Yeah, that's a good breakdown. I mean, he definitely brought this on himself by leaning so hard into Omarchy in the first place, but maybe he was just ignorant of DHH's views and thought that was a "neutral" thing to do.
In any case, I think it's important for consumers to confront companies when they pull stunts like this. Also, I'm not certain that #4-type CEOs actually have better outcomes - maybe in the short term, but when the creeping technofascism becomes more obvious, that causes real problems (see e.g. NixOS, Tesla)
So they're not sponsoring Omarchy sure, but that the CEO doesn't really respond to the parts where they've advertised Omarchy repeatedly is enough for me to close my wallet going forward. For me, this is a cut and dry issue and you don't have to endorse white supremacy to make it clear you don't have many issues with engaging white supremacists.
DHH has said things beyond the pale, that go as far to say that people like me are not welcome in spaces he tours, not because of my actions but instead my skin color. Framework can flirt with his projects if they want to. I just won't buy their products going forward, and it sounds like they're fine with that. Idrc if it's seen as contributing to cancel culture.

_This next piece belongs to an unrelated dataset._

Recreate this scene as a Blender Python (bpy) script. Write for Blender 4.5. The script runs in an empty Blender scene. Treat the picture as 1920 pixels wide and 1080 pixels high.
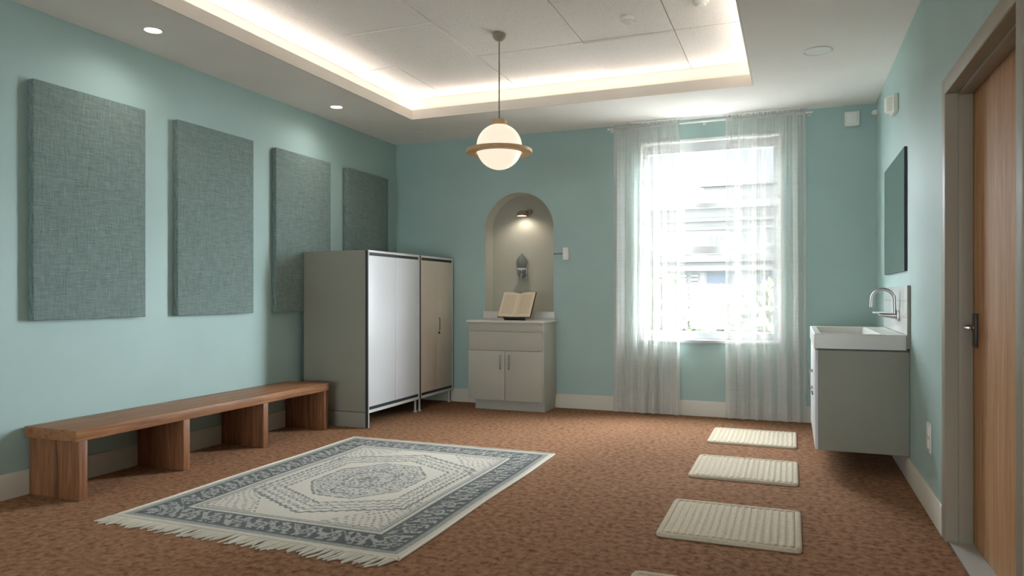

I can appreciate that you informed yourself well on the issue and weren't just making a knee-jerk reaction like I originally suspected based on your first comment's brevity.
Nothing of value was lost. Discord is the worst way to engage with any kind of serious community. It's a firehose of prematurely fired off messages, badges, emojis, banners, nitro upgrades, flags. Threading sucks. Ten conversations are usually happening at once. It's like if you had a 100gig connection to the WAL of 4chan plugged directly into your brain. It's no wonder kids these days are all autistic or ADHD.
While I agree with some of the things said, the last sentence where you started to imply that neurodivergence can be caused by external factors is completely false. These are physical differences in brain's wiring.
> These are physical differences in brain's wiring.
Physical differences that no test can detect?